Yani hayatın bir anı, bir daha asla geri gelmiyor demek.
Mutluluğu gelecekte bulacağız, işler bitsin, borçlar bitsin, mutluluk o zaman gelecek mi? Garantiniz var mı bunun için?
Oysa hayatın geçen bir saniyesi bile asla geri gelmiyor.
Düşünürler, “Yaşanırken fark edilmemiş bir anın büyük kayıp olduğunu, fark edilmeden yaşanan anların büyük israf olduğunu söylüyor ve ‘yaşamaya kıyamayıp geleceğe attığımız bugünlerimiz gün gelir, yaşanmadan geçmişte kalır’ ve pişmanlıklar faydasızdır” diyor.
Her şeyi biriktirebilirsiniz ama zamanı ve kendinizi asla biriktiremezsiniz.
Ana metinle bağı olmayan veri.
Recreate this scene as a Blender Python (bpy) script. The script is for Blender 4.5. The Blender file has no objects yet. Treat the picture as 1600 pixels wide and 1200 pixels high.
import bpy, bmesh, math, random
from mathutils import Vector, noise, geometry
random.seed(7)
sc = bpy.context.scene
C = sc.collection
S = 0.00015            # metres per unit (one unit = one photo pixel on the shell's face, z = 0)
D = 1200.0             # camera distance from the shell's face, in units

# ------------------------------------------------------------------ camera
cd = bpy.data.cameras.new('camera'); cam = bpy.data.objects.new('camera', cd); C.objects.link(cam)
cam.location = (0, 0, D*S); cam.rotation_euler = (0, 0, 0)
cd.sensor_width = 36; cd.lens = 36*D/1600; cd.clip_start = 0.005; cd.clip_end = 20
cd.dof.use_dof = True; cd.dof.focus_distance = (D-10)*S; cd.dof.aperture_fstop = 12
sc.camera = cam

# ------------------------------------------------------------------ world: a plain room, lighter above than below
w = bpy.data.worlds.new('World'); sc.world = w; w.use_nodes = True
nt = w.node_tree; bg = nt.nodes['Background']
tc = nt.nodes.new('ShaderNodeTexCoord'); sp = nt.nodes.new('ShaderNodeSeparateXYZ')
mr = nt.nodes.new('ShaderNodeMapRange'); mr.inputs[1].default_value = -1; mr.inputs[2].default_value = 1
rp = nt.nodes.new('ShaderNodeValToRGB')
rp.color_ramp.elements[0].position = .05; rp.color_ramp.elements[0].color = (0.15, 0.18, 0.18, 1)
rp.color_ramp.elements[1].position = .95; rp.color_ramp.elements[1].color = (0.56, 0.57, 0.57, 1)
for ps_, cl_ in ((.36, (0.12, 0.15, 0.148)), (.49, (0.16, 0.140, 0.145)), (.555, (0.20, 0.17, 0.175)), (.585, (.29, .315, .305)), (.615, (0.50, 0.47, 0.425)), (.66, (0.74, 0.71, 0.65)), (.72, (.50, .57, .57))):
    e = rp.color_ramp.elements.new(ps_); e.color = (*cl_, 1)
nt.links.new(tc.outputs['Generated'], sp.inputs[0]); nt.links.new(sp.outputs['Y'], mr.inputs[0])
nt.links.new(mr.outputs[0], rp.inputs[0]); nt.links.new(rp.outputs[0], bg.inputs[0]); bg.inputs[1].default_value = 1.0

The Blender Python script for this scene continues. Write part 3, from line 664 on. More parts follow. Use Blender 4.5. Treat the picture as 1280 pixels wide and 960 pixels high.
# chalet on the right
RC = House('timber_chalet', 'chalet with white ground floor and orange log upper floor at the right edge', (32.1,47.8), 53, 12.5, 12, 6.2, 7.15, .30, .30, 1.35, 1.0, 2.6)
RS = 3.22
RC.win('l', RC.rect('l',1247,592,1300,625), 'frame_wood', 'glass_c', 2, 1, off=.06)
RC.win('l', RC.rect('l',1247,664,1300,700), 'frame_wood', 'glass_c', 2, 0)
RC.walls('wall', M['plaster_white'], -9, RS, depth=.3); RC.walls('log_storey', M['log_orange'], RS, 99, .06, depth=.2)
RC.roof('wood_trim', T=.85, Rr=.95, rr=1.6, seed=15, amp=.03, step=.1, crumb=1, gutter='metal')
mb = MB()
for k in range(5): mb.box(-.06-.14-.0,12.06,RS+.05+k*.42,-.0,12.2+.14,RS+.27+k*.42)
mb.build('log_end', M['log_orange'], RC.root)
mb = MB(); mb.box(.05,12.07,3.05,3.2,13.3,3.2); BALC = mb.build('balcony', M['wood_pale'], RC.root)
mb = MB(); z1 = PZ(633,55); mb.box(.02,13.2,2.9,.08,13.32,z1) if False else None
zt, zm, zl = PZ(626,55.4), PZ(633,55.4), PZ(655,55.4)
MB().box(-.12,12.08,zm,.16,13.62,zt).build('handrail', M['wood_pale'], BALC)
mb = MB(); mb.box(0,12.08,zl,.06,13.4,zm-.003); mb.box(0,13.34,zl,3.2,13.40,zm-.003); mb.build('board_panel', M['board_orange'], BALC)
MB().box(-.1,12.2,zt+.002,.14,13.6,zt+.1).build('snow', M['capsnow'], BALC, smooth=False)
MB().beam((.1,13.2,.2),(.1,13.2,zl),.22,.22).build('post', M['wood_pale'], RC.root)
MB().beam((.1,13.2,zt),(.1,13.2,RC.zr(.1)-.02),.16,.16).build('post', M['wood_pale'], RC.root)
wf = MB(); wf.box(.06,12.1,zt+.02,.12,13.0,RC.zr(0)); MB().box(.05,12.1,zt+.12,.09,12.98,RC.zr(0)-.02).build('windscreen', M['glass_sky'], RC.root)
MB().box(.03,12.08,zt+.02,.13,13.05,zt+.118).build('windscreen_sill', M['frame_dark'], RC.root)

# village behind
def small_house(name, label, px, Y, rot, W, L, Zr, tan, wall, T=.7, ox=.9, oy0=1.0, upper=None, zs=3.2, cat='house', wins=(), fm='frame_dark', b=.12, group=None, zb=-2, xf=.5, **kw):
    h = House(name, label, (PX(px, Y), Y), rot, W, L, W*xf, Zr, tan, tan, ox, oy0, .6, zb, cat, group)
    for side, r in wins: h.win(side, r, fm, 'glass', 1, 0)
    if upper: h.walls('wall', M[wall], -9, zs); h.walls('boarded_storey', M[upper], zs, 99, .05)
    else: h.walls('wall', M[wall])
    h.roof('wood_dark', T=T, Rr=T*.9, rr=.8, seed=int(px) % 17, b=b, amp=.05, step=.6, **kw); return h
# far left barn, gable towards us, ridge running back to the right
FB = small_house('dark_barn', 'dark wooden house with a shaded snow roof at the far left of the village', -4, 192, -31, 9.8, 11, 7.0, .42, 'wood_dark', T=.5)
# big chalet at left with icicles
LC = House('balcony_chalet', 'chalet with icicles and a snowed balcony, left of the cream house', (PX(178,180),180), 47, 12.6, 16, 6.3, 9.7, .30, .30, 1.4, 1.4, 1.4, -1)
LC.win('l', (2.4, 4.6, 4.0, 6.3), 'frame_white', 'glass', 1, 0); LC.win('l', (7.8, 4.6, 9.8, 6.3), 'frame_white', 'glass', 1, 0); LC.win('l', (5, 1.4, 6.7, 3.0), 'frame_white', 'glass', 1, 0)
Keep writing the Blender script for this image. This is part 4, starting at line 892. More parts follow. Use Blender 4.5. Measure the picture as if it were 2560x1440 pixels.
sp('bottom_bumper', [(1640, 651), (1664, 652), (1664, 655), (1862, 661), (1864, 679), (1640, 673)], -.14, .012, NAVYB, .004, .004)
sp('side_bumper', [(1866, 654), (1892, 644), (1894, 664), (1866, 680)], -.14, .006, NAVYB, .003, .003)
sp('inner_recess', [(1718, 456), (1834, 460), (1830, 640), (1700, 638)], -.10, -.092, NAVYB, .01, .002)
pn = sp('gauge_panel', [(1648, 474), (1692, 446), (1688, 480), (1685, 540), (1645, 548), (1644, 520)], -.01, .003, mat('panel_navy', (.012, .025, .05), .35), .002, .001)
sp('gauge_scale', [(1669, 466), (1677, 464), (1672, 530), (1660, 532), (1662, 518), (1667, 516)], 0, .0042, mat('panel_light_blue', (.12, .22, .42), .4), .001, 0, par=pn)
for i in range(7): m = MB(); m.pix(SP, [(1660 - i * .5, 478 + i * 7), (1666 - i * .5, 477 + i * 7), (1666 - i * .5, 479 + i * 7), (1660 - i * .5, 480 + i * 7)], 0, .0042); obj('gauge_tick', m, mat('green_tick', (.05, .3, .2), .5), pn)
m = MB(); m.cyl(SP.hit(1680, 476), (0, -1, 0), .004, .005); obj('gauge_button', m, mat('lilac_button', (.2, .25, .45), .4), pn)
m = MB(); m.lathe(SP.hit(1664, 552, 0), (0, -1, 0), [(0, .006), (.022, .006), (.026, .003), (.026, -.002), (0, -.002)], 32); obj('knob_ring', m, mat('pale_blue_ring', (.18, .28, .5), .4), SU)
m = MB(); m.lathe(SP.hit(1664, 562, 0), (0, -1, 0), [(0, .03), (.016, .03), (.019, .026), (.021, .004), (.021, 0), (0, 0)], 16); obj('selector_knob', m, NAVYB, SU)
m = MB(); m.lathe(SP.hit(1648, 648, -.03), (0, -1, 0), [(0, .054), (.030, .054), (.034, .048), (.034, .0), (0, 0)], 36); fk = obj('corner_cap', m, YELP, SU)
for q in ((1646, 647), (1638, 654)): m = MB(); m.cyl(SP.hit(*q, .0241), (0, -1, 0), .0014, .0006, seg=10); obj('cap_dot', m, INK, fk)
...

Yaşanmadan ertelenen günleri ileride yaşama olasılığınız maalesef yok.
Tolstoy’un ‘İvan İlyiç’in Ölümü’ adlı romanında ‘ardında yaşanmamış günler bırakan İvan, ölümü kabullenemez.
Şimdi’leri yaşamamış insan için ölüm uzlaşılması zor bir şey. Oysa anı yaşamış hayatı kucaklamış bir insan için ölüm yaşamın kabul edilebilir bir parçası olabiliyor.
Hayata girmeyen kullanılmayan biriktirilen eşyalar, bir köşede duran sadece bakılan eşyalar gün geliyor hayata bulaşmadan çıkıveriyorlar hayattan.
Ömrü yaşayarak geçirmek mümkünken, yaşamadan bitirmemek gerek.
Sözün özü; Bayramı yaşa, şimdi’yi yaşa, varoluşun tadını çıkar ve bunun sevincini duy.